長崎商業が劇的な逆転V 9回2死から同点 延長制す 第103回全国高校野球長崎大会 最終日

【決勝、長崎商―大崎】9回表長崎商2死満塁、右前に同点打を放った久松(右)、10回表長崎商2死二塁、左前へ決勝打を運んだ横田=県営ビッグNスタジアム

 終盤にドラマが相次いだ今大会を象徴する決勝だった。勝った長崎商、負けた大崎の選手をはじめ、祈るように戦況を見守った多くが劇的な展開に涙した。「奇跡を起こしてくれた。子どもたちの素晴らしさに感動した」。長崎商の西口監督も男泣きに泣いた。
 3-4で九回2死無走者。六回以降、大崎の2番手左腕勝本から1人の走者も出せずに土俵際に立たされた。だが、これが高校野球の怖さ、面白さ。澤山、大町がともにフルカウントから四球を選び、大坪の内野安打で満塁になった。打席には指揮官が「左投手に強くてスタメン起用も考えた」と評する久松。途中出場でも「緊張はしなかった」と強気だった。
 初球を見送った後、積極的に振ってファウル二つで1ボール2ストライク。次の低めの変化球に手が出そうになりながらも必死にバットを止めて、5球目の外角直球を逆らわずに右前へ運んだ。
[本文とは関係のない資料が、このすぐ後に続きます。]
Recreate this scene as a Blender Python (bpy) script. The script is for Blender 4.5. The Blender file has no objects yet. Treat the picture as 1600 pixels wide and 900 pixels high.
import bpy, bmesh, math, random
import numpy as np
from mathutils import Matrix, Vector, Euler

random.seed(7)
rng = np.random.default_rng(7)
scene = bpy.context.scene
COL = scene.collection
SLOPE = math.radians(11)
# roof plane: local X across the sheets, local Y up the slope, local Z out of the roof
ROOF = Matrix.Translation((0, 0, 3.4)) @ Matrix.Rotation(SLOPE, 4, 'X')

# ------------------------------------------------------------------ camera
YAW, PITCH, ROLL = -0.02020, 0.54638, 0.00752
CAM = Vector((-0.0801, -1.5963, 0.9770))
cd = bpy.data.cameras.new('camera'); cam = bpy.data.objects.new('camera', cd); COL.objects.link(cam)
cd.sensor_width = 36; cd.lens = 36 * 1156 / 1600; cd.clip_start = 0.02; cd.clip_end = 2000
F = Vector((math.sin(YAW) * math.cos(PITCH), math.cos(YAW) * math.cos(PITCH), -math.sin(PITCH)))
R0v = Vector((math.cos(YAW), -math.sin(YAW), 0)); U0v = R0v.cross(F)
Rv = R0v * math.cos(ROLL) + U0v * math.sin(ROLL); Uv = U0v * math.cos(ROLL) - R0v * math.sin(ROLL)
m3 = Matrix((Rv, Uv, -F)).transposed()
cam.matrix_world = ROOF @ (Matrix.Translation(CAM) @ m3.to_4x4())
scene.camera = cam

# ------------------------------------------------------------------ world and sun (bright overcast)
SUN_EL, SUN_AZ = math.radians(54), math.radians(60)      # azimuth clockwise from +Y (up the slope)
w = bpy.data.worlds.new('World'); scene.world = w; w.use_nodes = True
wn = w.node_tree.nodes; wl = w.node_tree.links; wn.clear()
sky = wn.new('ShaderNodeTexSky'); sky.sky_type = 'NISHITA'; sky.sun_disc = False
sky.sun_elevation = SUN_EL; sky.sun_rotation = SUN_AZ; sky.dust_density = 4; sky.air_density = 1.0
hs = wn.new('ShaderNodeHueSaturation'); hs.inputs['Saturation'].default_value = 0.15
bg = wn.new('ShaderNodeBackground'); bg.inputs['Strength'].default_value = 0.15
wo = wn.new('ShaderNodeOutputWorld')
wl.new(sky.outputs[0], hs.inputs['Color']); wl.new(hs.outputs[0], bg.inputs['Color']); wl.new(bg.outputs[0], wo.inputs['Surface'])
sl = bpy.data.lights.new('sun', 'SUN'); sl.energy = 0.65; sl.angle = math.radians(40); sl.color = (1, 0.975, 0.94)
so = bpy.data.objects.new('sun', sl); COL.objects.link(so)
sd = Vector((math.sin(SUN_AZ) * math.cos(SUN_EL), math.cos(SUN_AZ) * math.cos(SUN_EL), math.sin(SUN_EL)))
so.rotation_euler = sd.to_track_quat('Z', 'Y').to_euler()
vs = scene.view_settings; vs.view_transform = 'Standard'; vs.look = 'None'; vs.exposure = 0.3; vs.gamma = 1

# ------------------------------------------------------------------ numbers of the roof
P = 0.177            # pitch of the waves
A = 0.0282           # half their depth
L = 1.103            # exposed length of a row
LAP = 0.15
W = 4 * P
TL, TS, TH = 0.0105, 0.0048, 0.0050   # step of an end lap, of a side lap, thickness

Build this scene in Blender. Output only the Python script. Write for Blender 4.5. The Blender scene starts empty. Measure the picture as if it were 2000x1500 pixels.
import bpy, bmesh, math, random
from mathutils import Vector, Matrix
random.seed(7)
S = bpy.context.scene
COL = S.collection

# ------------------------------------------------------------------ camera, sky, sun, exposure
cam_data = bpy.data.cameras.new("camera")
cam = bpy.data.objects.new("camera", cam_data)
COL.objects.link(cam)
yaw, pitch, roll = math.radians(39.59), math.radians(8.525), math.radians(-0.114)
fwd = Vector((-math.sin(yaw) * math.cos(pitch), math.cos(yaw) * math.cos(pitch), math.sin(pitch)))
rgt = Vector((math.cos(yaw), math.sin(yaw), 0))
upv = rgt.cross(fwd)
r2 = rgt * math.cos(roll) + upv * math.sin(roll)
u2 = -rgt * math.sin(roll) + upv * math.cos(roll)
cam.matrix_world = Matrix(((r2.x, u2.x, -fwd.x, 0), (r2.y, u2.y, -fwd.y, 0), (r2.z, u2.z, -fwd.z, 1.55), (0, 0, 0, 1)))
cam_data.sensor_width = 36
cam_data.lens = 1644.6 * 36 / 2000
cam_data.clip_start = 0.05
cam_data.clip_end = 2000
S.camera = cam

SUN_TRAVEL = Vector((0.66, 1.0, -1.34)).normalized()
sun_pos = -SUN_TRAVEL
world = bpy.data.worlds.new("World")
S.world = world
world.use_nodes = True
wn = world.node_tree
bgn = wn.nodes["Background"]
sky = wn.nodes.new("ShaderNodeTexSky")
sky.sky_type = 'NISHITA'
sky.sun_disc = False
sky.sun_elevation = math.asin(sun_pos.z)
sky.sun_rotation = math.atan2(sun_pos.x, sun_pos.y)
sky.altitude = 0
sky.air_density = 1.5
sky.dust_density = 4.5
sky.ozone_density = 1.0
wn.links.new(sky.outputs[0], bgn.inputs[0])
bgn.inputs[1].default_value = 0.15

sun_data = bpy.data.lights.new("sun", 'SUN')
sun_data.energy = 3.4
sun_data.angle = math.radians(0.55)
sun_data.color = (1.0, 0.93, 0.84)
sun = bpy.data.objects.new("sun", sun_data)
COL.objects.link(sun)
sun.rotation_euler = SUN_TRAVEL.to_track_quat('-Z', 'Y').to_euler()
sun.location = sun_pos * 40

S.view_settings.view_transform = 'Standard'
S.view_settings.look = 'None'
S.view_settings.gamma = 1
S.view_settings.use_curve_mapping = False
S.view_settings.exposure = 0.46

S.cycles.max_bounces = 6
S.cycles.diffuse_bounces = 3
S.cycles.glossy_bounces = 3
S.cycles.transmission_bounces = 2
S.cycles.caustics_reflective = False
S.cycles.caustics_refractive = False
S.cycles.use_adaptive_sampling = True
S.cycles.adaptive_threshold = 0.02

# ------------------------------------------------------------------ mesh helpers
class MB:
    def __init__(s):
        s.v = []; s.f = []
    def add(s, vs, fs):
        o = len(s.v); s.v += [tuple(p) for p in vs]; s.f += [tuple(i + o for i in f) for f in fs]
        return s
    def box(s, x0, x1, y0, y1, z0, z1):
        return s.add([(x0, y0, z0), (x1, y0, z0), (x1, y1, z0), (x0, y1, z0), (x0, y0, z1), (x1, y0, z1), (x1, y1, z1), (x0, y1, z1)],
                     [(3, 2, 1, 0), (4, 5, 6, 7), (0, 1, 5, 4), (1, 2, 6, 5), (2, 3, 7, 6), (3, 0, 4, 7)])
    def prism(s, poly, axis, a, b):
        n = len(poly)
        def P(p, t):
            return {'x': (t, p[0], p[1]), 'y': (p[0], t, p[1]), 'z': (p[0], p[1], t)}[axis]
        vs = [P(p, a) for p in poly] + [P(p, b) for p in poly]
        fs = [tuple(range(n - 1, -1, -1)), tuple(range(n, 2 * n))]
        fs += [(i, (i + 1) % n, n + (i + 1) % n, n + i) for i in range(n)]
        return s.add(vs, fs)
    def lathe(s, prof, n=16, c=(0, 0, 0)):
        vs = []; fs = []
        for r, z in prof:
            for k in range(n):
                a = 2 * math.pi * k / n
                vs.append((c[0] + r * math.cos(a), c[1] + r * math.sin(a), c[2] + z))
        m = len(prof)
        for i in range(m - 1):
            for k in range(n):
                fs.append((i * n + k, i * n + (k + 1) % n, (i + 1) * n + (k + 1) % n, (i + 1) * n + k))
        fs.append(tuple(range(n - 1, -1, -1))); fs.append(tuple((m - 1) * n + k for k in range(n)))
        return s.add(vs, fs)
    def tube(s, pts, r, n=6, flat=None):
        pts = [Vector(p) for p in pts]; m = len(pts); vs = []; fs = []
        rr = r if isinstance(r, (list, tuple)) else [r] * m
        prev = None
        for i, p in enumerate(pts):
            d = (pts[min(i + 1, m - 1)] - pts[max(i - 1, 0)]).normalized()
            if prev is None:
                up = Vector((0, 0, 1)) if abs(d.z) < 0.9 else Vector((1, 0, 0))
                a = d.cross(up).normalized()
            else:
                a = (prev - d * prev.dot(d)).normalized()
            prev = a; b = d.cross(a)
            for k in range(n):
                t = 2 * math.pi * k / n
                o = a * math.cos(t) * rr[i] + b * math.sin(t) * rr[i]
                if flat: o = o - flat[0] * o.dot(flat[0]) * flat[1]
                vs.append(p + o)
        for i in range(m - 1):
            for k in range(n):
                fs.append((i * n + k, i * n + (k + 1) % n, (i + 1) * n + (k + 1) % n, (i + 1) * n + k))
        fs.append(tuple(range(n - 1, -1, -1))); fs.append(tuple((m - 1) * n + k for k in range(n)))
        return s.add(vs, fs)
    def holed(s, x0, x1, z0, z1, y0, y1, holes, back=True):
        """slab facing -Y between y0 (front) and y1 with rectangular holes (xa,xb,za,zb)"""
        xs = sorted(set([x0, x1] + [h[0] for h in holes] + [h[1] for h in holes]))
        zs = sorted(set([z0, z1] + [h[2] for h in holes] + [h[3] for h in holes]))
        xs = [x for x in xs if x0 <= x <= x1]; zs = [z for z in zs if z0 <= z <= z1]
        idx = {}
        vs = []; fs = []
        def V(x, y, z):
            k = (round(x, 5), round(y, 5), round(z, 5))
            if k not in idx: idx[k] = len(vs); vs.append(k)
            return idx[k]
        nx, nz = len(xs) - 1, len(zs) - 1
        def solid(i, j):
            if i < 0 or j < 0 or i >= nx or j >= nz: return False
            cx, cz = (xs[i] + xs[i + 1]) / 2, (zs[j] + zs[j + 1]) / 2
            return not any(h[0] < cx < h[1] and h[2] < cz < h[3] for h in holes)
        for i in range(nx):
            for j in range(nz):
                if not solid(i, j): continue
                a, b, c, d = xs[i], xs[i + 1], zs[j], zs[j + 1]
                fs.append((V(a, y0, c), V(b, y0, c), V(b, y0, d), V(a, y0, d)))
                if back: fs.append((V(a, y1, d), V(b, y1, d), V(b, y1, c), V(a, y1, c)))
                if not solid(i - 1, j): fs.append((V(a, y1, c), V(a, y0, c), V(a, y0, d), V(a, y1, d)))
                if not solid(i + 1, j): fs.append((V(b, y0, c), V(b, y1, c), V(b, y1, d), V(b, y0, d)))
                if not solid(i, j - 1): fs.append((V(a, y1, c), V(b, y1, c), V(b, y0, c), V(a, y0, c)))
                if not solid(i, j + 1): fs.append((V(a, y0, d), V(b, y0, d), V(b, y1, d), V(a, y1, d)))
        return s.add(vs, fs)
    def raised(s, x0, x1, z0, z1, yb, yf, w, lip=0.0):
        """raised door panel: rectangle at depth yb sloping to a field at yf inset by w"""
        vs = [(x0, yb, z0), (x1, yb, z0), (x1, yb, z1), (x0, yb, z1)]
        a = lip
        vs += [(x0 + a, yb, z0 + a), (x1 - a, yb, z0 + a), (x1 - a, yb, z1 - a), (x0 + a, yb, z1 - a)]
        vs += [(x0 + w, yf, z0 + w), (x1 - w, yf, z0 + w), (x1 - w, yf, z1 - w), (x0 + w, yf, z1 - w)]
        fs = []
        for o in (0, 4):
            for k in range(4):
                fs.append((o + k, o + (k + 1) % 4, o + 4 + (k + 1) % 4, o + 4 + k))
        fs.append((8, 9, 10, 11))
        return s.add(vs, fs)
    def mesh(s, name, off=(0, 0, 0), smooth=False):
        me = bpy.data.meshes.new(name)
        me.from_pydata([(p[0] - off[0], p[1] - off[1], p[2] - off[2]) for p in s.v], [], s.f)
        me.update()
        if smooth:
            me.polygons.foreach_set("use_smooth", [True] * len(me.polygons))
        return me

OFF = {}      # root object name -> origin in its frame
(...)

「絶対に自分が決めてやると思った。(全校生徒の)大応援が力になった」。土壇場の同点打に、三塁側の黄色いメガホンが揺れた。
 決勝打は十回2死二塁から横田。「とにかく迷いを捨てた。先輩たちの顔も思い浮かべて気持ちを乗せて振った。約束を果たせた」。昨夏も主力として一つ上の先輩と甲子園を目指したが、コロナ禍で失った。腐らずに戦った独自県大会は準々決勝で大崎にサヨナラ負け。その悔しさを大一番の左前打で晴らした。
 終わってみれば今大会チーム1試合最多の12安打。例年、守備の印象が強いチームが、打力でも逆境をはね返した。勝利後のインタビュー。主将の青山は大会開催に感謝した上で言った。「甲子園でも勇気や感動を与えられるようなプレーをしたい」。久しぶりの有観客のスタンドが、その言葉にまた沸いた。